13 % vermoorde mannen slachtoffer afrekening

13 procent van de mannen die tussen 2010 en 2014 werden vermoord, waren slachtoffer van een moord in het criminele circuit. Het gaat om afrekeningen of om slachtoffers van bijvoorbeeld een mislukte ripdeal. Dat blijkt uit cijfers van het CBS. In 40 procent van de gevallen worden mannen vermoord met een vuurwapen, terwijl 86 procent van de vermoorde vrouwen met een ander wapen om het leven werd gebracht.

De cijfers van het CBS gaan over moord en doodslag. In 2014 werden 144 mensen om het leven gebracht, blijkt uit de cijfers. Gemiddeld zijn dat bijna drie slachtoffers per week. Dat is het laagste aantal sinds 1996. Dat komt voornamelijk doordat er veel minder vrouwen werden vermoord: 31, bijna de helft van het aantal in 2013. Het aantal vermoorde mannen steeg juist fors.

Het CBS bracht ook cijfers over moordwapens naar buiten. Mannen werden tussen 2010 en 2014 vaak doodgeschoten (40 procent), vrouwen worden vaker neergestoken of verstikt.

Vrouwen worden het vaakst door hun partner of ex om het leven gebracht.

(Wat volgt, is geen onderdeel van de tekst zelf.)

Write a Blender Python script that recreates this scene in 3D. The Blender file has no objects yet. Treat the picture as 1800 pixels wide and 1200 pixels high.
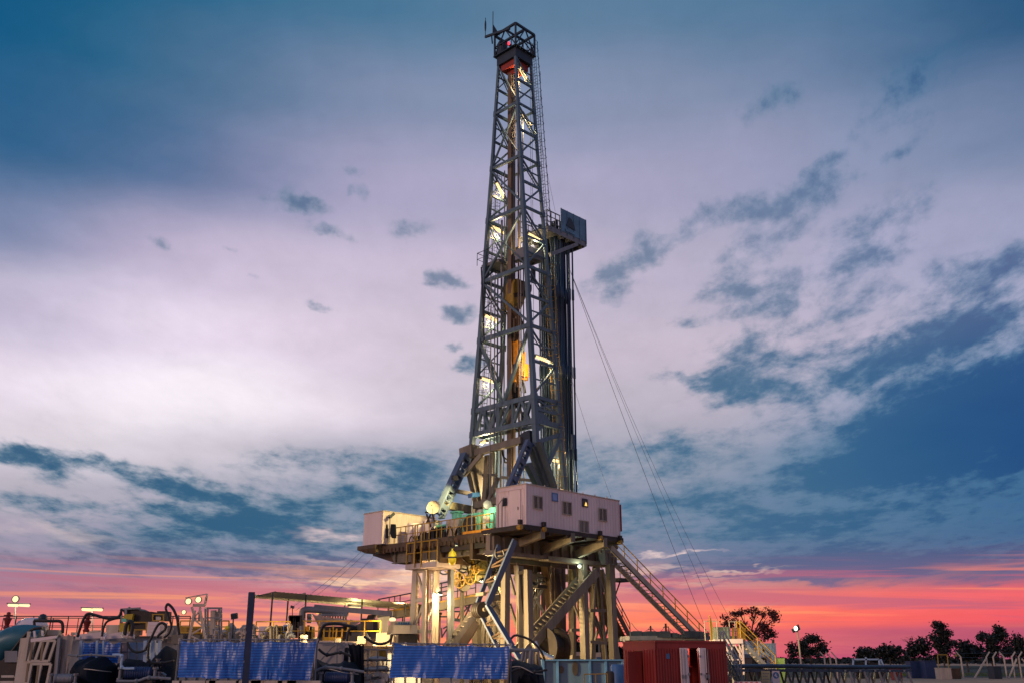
import bpy, bmesh, math, random
from mathutils import Vector, Matrix, noise as mnoise

scene = bpy.context.scene
C = scene.collection
RND = random.Random(7)

# ------------------------------------------------------------------ camera
F_PX, CAM_H, HORIZON = 1680.0, 1.7, 1163.0          # focal length in photo pixels, eye height, horizon row
PITCH = math.atan((HORIZON - 600) / F_PX)
CP, SP = math.cos(PITCH), math.sin(PITCH)
cam_data = bpy.data.cameras.new("camera")
cam_data.sensor_width = 36.0
cam_data.lens = F_PX * 36.0 / 1800.0
cam_data.clip_start = 0.1
cam_data.clip_end = 6000
cam = bpy.data.objects.new("camera", cam_data)
C.objects.link(cam)
cam.location = (0, 0, CAM_H)
cam.rotation_euler = (math.pi / 2 + PITCH, 0, 0)
scene.camera = cam

scene.view_settings.view_transform = 'Standard'
scene.view_settings.look = 'None'
scene.view_settings.exposure = 0.0
scene.view_settings.gamma = 1.0
try:
    scene.cycles.max_bounces = 6
    scene.cycles.sample_clamp_indirect = 4.0
except Exception:
    pass


def lin(c):
    """sRGB 0-255 -> linear"""
    out = []
    for v in c:
        v = v / 255.0
        out.append(v / 12.92 if v <= 0.04045 else ((v + 0.055) / 1.055) ** 2.4)
    return out


def pix_ray(px, py):
    x, y = (px - 900) / F_PX, (600 - py) / F_PX
    return Vector((x, CP - y * SP, SP + y * CP))


def pix_azel(px, py):
    r = pix_ray(px, py).normalized()
    return math.atan2(r.x, r.y), math.asin(r.z)


# ------------------------------------------------------------------ dusk sky
# surveyed sky colours (sRGB), rows = photo rows, columns = photo columns
SKY_X = [0, 300, 600, 900, 1200, 1500, 1800]
SKY_Y = [0, 150, 300, 450, 600, 700, 800, 900, 988, 1028, 1064, 1097, 1113, 1160]
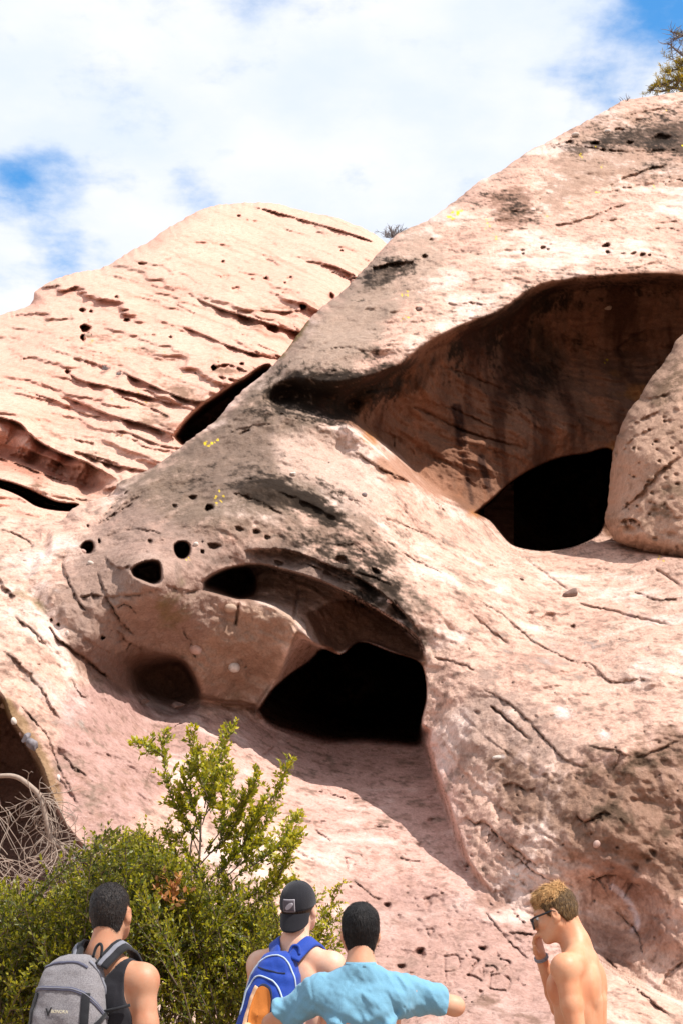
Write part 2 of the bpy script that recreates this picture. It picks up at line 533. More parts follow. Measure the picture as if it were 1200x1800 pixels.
# dark recess at the far left, behind the edge of the slab
A.region([(-430, 1180), (-60, 1180), (0, 1215), (22, 1262), (48, 1300), (75, 1345), (92, 1395), (112, 1440), (150, 1490), (190, 1540), (180, 1600), (60, 1640), (-430, 1640)],
         [(-300, 1250, 17.0), (0, 1250, 17.0), (40, 1330, 17.2), (60, 1400, 16.6), (0, 1400, 16.8), (120, 1480, 15.0), (0, 1500, 15.6), (-300, 1500, 15.2), (150, 1560, 13.0), (60, 1630, 12.2), (-300, 1630, 12.2)], 12)
body_pts = [(150, 900, 16.2), (90, 930, 15.9), (250, 850, 16.5), (200, 960, 15.1), (130, 1000, 14.7), (80, 1050, 14.4), (110, 1100, 14.15), (150, 1150, 14.3), (190, 1190, 14.75), (230, 1060, 14.3), (235, 1140, 14.95), (230, 1000, 14.15), (300, 1010, 14.35), (300, 950, 14.9), (330, 1080, 14.75),
            (420, 1000, 14.9), (400, 1090, 15.1), (385, 1160, 15.2), (430, 1225, 15.75), (400, 1235, 15.75), (350, 1205, 15.25), (290, 1130, 15.1), (250, 1200, 15.3),
            (300, 825, 16.6), (400, 735, 17.4), (480, 645, 18.2), (560, 555, 19.2), (420, 850, 15.9), (500, 750, 17.0), (540, 690, 17.5), (520, 850, 16.0), (600, 850, 16.2), (500, 930, 15.2), (600, 950, 15.2), (650, 1020, 14.8),
            (720, 1075, 14.6), (600, 790, 16.9), (700, 950, 15.8), (760, 900, 17.1), (800, 1000, 15.7), (800, 1100, 14.6), (765, 1160, 14.4), (765, 1260, 14.0), (775, 1340, 13.6), (820, 1450, 12.8), (880, 1560, 12.1), (950, 1640, 11.8),
            (900, 1000, 16.6), (900, 1100, 14.9), (1000, 1010, 16.9), (1000, 1100, 15.1), (1100, 1010, 16.7), (1100, 1100, 14.7), (1200, 1050, 15.2), (900, 1200, 13.8), (1000, 1220, 13.4), (1100, 1230, 13.0), (1200, 1200, 13.2),
            (1000, 1330, 12.4), (1100, 1310, 12.1), (1200, 1280, 12.2), (1000, 1420, 12.0), (1100, 1420, 11.75), (1200, 1400, 11.75), (1000, 1520, 11.9), (1100, 1550, 11.8), (1200, 1500, 11.6), (1050, 1620, 11.9), (1120, 1680, 11.7), (1200, 1650, 11.4),
            (640, 500, 20.2), (700, 420, 21.4), (760, 390, 22.2), (660, 600, 18.5), (700, 560, 18.9), (800, 480, 20.0), (850, 420, 21.4), (850, 320, 24.0), (930, 270, 25.5), (1000, 235, 26.5), (1100, 182, 28.0), (1200, 168, 28.5),
            (1000, 400, 21.9), (1100, 400, 22.0), (1200, 400, 22.2), (1000, 455, 20.4), (1100, 450, 20.4), (1200, 455, 20.6), (900, 480, 19.8), (870, 535, 18.9), (760, 585, 18.4), (700, 632, 17.9), (620, 660, 17.6), (1000, 320, 23.9), (1200, 300, 24.6),
            (620, 760, 16.9), (700, 830, 16.9), (830, 915, 17.8), (900, 975, 17.8), (1000, 985, 17.8), (1060, 960, 17.9), (1000, 700, 18.8), (1200, 700, 18.8), (1200, 900, 17.6),
            (1550, 150, 28), (1550, 450, 21), (1550, 1000, 16), (1550, 1400, 11.6), (1550, 1650, 11)]
A.region([(-60, 60), (1640, 60), (1640, 1850), (1330, 1840), (1200, 1778), (1120, 1738), (1040, 1690), (985, 1655), (930, 1618), (872, 1588), (832, 1545), (806, 1500), (782, 1430), (760, 1370), (742, 1310), (735, 1285),
          (640, 1285), (520, 1270), (447, 1249), (400, 1242), (356, 1232), (330, 1234), (262, 1232), (217, 1225), (180, 1199), (140, 1168), (104, 1130), (62, 1072), (36, 1032), (60, 985), (80, 940), (60, 900)], body_pts, 14)
# hollow under the nose, left
A.region([(200, 1140), (240, 1138), (287, 1146), (321, 1158), (337, 1175), (352, 1208), (356, 1240), (325, 1262), (262, 1268), (220, 1240), (195, 1185)], [(260, 1268, 15.0), (320, 1262, 15.5), (210, 1160, 15.1), (240, 1155, 15.7), (287, 1160, 16.1), (330, 1185, 16.3), (300, 1215, 16.5), (250, 1200, 16.1), (290, 1235, 15.9), (345, 1215, 16.1), (220, 1215, 15.0)], lambda X, Y: 14 + 40 * (1 - sstep(X, 230, 320)))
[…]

Bij mannen komt dat nauwelijks voor; zij worden vaker door een kennis om het leven gebracht, en komen ook relatief vaak om het leven bij een criminele moord.

De meeste moorden worden in de grote steden gepleegd. Logisch, daar wonen immers de meeste mensen. In Amsterdam gaat het om 94 moorden tussen 2010 en 2014. In Rotterdam kwamen 66 mensen om het leven door een moord of doodslag, in Den Haag 35 en in Utrecht 15.

Als we kijken naar het aantal moorden per 100.000 inwoners, is ook Amsterdam de moordhoofdstad. Daar worden 2,38 per 100.000 inwoners gepleegd, Rotterdam is tweede met 2,16.

Bijna de helft van de slachtoffer is allochtoon, wat wil zeggen dat het slachtoffer of minimaal een van zijn of haar ouders in het buitenland is geboren. Het gaat om 35 procent van alle moorden om niet-westerse allochtonen.